Wednesday, August 31, 2005

Sad Day At Green Lake

Recently I had the privilege of preaching in a congregation of another denomination in Nevada. Following the message, I was greeted by a gracious elderly gentleman, a retired minister who had served churches in that denomination for 39 years. He told me he had been saved in an American Baptist Church, and then he added poignantly “They’re not what they used to be.” If you question whether his assessment of ABCUSA is true, you have no further to look than the recent vote at the Minister’s Council in Green Lake. There the “Senators” (representatives) of the various Minister’s Council areas voted to defeat an amendment to the Minister’s Council by-laws that called for the integrity of biblical teaching regarding sexual intimacy to be maintained in Minister’s Council qualifications for senatorial service, and for the ABCUSA policy regarding homosexuality to be the standard for sexual behavior. And they defeated it! They rejected it! They said "No!" to endorsing the teaching of scripture. Yes, its true, the American Baptist Churches are not what they used to be, or should be, when the ministers who stand in the pulpits are not willing to let the biblical teaching of the revelation of God be the expected and required standard of the church and its adjunct organizations.

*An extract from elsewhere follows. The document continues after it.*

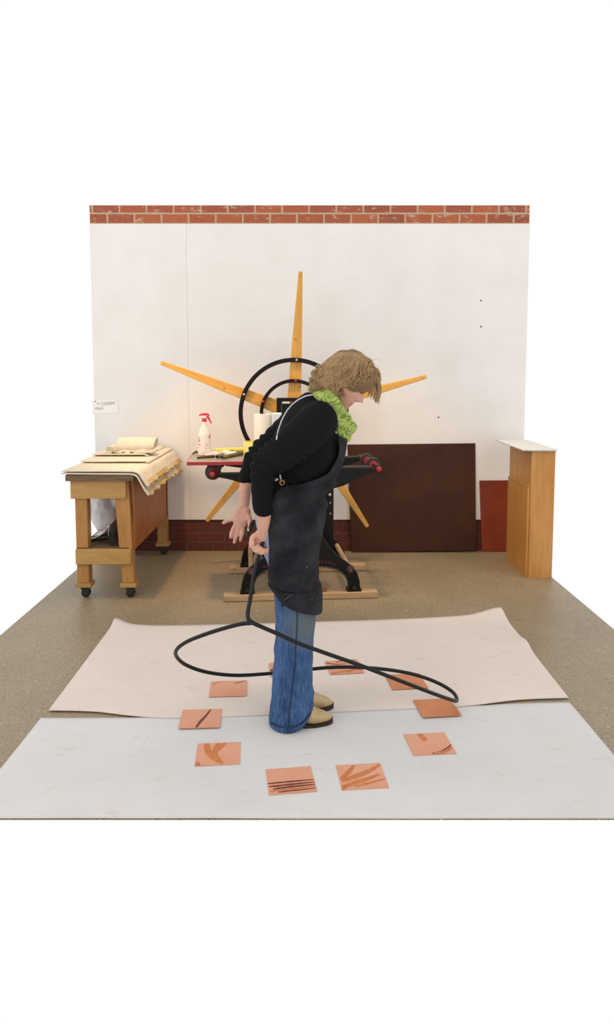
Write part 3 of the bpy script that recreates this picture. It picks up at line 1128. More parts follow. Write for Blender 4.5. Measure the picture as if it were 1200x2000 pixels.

August 22, 2005 is a sad, dark, pivotal day in the life of our denomination. The Minister’s Council abandoned it’s calling to be a biblical minister’s council. Evangelical, Bible believing pastors should be resigning from that unhappy organization in droves.

Wednesday, August 17, 2005

Specifics

My youngest daughter, now a college grad, was really a funny kid. I can remember sitting at the dinner table where on frequent occasions she would say something so funny I would just break up. The whole family would be in an uproar. Sometimes her comment would be right in the middle of a bite of food or a drink of the beverage of the meal, and I’d end up choking or spouting liquid through my nose like a whale. But I never journaled the things she said. “I’ll never forget that,” I thought, “it was too funny.” However, over the years I did forget, and now I have the general memory but no specifics.

Christians, and in our case American Baptists, want to be careful that we don’t treat what the Bible says in the same way. To walk in the way of God we need the specific teachings of scripture not just a general feeling of religion. That is one of our reasons for seeking God’s will in His word.

There are some American Baptists who will tell us that they love God, or revere Jesus (I heard one leading light of ABC say “Don’t mess with my Jesus!”), or we enjoy the feeling of being Baptist, but they don’t want to observe (or expect from those declaring faith) the specific behavioral teachings of the New Testament. Without obedience to what the Scriptures specifically state regarding sin versus purity they have a general positive feeling for Christian faith if it can be defined without letting the Scripture dictate a lifestyle. They are missing the point, and the denomination, by accepting their redefintion, seems to have lost its way.

Wednesday, August 10, 2005

Non-grace or Grace

How do we grace those whose rejection of certain teachings of God's Word has done such harm to our denomination?

Is it grace to endorse what the Bible doesn't? Is it grace to tell someone caught up in sin that the sin is O.K. before God? Is it grace to pretend that those who reject the clear teaching of scripture are still Baptists in more than name only? Is it grace to put friendship ahead of biblical principle? Is it grace to accept as orthodox a so-called theology that flies in the face of 2,000 years of biblical understanding?

All these questions have the same answer, "No." That would be non-grace.

How then do we grace those rejecting biblical morality who claim they are in the center of the tradition of traditional Baptists?

God's way of grace is the Romans 5:8 way, "...while we were yet sinners, Christ died for us." Grace is not looking at the sinner through rose colored glasses and pronouncing that his sin is not really sin. Grace is doing him the kindness of treating him with love, while recognizing the sin and calling him to make a new start.

Haven't our ABCUSA denominational leaders done disservice to the denomination by refusing to take an all out stand in favor of scripture's teaching, and haven't they also done disservice to the Welcoming & Affirming churches and individuals by giving them the false hope that God approves of their sin. It is time for our leaders to make a new start in advocating biblical morality, and if they do not it is time for Bible believing churches to take serious action to make their scriptural stance known even if it means breaking fellowship with a prodigal, runaway ABCUSA.